Write out the listing in full, matching it word for word.
-.-.-
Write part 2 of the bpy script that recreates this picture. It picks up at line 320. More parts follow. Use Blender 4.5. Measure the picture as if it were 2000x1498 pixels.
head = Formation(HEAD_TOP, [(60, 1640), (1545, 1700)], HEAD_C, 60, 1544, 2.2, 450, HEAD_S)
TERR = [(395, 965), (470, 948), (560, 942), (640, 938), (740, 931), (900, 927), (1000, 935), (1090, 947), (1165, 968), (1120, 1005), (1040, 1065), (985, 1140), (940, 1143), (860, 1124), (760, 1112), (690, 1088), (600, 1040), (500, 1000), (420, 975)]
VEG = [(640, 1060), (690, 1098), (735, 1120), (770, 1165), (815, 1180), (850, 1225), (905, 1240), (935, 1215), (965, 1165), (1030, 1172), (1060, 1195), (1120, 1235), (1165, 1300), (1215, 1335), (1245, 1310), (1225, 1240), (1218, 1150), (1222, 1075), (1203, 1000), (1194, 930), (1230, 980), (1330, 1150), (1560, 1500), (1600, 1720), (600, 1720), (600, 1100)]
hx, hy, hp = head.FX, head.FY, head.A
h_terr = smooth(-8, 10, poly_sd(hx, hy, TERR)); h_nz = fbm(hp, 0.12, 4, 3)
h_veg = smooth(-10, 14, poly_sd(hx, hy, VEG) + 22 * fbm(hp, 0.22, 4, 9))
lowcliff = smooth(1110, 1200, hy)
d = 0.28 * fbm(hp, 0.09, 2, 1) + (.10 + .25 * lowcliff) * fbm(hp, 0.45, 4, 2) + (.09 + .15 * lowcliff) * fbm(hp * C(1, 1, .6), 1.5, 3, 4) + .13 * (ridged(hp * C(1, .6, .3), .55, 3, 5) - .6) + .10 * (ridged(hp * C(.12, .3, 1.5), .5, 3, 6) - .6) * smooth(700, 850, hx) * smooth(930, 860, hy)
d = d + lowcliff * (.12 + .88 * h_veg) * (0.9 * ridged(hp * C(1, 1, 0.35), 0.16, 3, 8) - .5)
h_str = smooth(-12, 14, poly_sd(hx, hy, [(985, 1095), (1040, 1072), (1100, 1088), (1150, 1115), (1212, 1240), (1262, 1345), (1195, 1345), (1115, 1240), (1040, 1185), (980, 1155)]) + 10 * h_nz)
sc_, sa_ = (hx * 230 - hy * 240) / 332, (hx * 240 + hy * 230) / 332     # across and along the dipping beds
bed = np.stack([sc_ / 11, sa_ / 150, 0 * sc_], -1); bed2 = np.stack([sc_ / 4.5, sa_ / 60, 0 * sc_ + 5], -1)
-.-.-
_SOLUTION TO THIS EXERCISE:_
Write part 2 of the bpy script that recreates this picture. It picks up at line 320. More parts follow. Use Blender 4.5. Measure the picture as if it were 2000x1498 pixels.
head = Formation(HEAD_TOP, [(60, 1640), (1545, 1700)], HEAD_C, 60, 1544, 2.2, 450, HEAD_S)
TERR = [(395, 965), (470, 948), (560, 942), (640, 938), (740, 931), (900, 927), (1000, 935), (1090, 947), (1165, 968), (1120, 1005), (1040, 1065), (985, 1140), (940, 1143), (860, 1124), (760, 1112), (690, 1088), (600, 1040), (500, 1000), (420, 975)]
VEG = [(640, 1060), (690, 1098), (735, 1120), (770, 1165), (815, 1180), (850, 1225), (905, 1240), (935, 1215), (965, 1165), (1030, 1172), (1060, 1195), (1120, 1235), (1165, 1300), (1215, 1335), (1245, 1310), (1225, 1240), (1218, 1150), (1222, 1075), (1203, 1000), (1194, 930), (1230, 980), (1330, 1150), (1560, 1500), (1600, 1720), (600, 1720), (600, 1100)]
hx, hy, hp = head.FX, head.FY, head.A
h_terr = smooth(-8, 10, poly_sd(hx, hy, TERR)); h_nz = fbm(hp, 0.12, 4, 3)
h_veg = smooth(-10, 14, poly_sd(hx, hy, VEG) + 22 * fbm(hp, 0.22, 4, 9))
lowcliff = smooth(1110, 1200, hy)
d = 0.28 * fbm(hp, 0.09, 2, 1) + (.10 + .25 * lowcliff) * fbm(hp, 0.45, 4, 2) + (.09 + .15 * lowcliff) * fbm(hp * C(1, 1, .6), 1.5, 3, 4) + .13 * (ridged(hp * C(1, .6, .3), .55, 3, 5) - .6) + .10 * (ridged(hp * C(.12, .3, 1.5), .5, 3, 6) - .6) * smooth(700, 850, hx) * smooth(930, 860, hy)
d = d + lowcliff * (.12 + .88 * h_veg) * (0.9 * ridged(hp * C(1, 1, 0.35), 0.16, 3, 8) - .5)
h_str = smooth(-12, 14, poly_sd(hx, hy, [(985, 1095), (1040, 1072), (1100, 1088), (1150, 1115), (1212, 1240), (1262, 1345), (1195, 1345), (1115, 1240), (1040, 1185), (980, 1155)]) + 10 * h_nz)
sc_, sa_ = (hx * 230 - hy * 240) / 332, (hx * 240 + hy * 230) / 332     # across and along the dipping beds
bed = np.stack([sc_ / 11, sa_ / 150, 0 * sc_], -1); bed2 = np.stack([sc_ / 4.5, sa_ / 60, 0 * sc_ + 5], -1)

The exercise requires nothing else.